DATA TO PROCESS:

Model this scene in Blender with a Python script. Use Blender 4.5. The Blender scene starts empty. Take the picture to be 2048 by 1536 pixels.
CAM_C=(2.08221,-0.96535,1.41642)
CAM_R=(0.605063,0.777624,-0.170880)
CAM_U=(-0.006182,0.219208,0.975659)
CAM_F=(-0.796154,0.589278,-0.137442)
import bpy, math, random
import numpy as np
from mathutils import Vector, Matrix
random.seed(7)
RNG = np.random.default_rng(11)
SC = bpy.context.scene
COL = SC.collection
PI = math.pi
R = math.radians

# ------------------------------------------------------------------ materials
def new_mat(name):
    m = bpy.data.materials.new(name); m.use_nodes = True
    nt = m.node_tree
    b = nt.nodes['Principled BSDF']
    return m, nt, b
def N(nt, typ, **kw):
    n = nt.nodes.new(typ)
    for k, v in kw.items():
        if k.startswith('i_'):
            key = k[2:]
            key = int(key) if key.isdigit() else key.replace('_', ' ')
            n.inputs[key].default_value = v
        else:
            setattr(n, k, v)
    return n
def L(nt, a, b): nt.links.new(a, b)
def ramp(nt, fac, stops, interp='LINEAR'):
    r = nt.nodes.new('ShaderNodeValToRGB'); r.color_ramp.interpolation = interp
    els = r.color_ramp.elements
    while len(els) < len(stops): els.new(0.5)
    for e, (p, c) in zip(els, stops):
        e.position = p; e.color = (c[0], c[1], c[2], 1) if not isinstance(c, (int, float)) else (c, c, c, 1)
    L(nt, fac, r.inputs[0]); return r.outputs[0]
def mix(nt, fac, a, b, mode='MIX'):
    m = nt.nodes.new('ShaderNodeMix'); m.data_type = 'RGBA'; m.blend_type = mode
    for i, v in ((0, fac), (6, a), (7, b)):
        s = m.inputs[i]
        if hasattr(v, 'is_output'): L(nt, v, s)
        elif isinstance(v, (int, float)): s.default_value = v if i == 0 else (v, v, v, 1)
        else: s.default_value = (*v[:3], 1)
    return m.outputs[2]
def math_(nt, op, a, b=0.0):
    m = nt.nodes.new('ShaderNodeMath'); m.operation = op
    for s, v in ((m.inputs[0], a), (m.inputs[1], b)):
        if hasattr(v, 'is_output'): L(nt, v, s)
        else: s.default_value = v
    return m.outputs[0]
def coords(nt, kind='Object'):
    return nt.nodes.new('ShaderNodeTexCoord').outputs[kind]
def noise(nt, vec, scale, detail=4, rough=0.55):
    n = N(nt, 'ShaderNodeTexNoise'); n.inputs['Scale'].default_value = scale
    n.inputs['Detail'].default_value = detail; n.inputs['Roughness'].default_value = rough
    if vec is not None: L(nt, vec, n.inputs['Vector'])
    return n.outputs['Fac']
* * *
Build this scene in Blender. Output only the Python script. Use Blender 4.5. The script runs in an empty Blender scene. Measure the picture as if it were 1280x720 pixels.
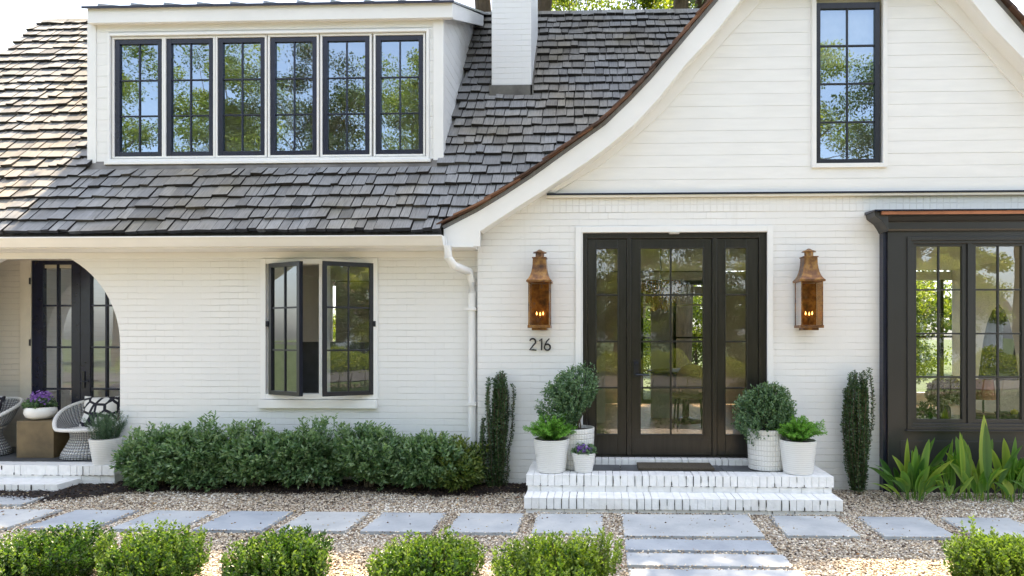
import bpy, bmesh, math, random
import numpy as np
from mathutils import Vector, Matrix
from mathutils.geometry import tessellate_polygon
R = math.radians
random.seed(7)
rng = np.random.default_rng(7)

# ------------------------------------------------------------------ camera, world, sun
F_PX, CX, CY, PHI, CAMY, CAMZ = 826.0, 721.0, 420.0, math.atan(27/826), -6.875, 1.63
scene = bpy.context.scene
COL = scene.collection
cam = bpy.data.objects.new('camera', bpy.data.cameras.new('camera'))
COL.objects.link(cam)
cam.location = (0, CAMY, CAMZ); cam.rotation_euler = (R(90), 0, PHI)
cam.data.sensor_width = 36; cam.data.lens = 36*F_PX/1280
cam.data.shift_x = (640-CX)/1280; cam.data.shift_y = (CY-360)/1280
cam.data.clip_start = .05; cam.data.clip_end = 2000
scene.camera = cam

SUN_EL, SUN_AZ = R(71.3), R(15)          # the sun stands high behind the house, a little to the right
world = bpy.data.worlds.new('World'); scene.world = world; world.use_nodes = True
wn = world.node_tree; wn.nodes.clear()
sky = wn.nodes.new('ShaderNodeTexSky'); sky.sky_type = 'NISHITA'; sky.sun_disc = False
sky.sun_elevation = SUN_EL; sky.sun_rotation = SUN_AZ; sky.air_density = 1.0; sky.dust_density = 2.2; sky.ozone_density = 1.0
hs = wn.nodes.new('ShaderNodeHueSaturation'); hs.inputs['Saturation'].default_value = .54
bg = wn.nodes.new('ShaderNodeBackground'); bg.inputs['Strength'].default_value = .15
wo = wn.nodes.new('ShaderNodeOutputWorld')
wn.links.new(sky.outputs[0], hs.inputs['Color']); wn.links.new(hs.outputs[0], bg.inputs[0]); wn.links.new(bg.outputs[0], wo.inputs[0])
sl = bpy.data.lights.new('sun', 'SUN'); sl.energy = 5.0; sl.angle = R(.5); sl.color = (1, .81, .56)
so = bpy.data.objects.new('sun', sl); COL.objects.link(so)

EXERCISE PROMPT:
Output exactly the lines from the one containing "Build this scene" through the one containing "rng = np.random.default_rng(7)", both included, and nothing else; leave out any pictures.

RESPONSE BELOW:
Build this scene in Blender. Output only the Python script. Use Blender 4.5. The script runs in an empty Blender scene. Measure the picture as if it were 1280x720 pixels.
import bpy, bmesh, math, random
import numpy as np
from mathutils import Vector, Matrix
from mathutils.geometry import tessellate_polygon
R = math.radians
random.seed(7)
rng = np.random.default_rng(7)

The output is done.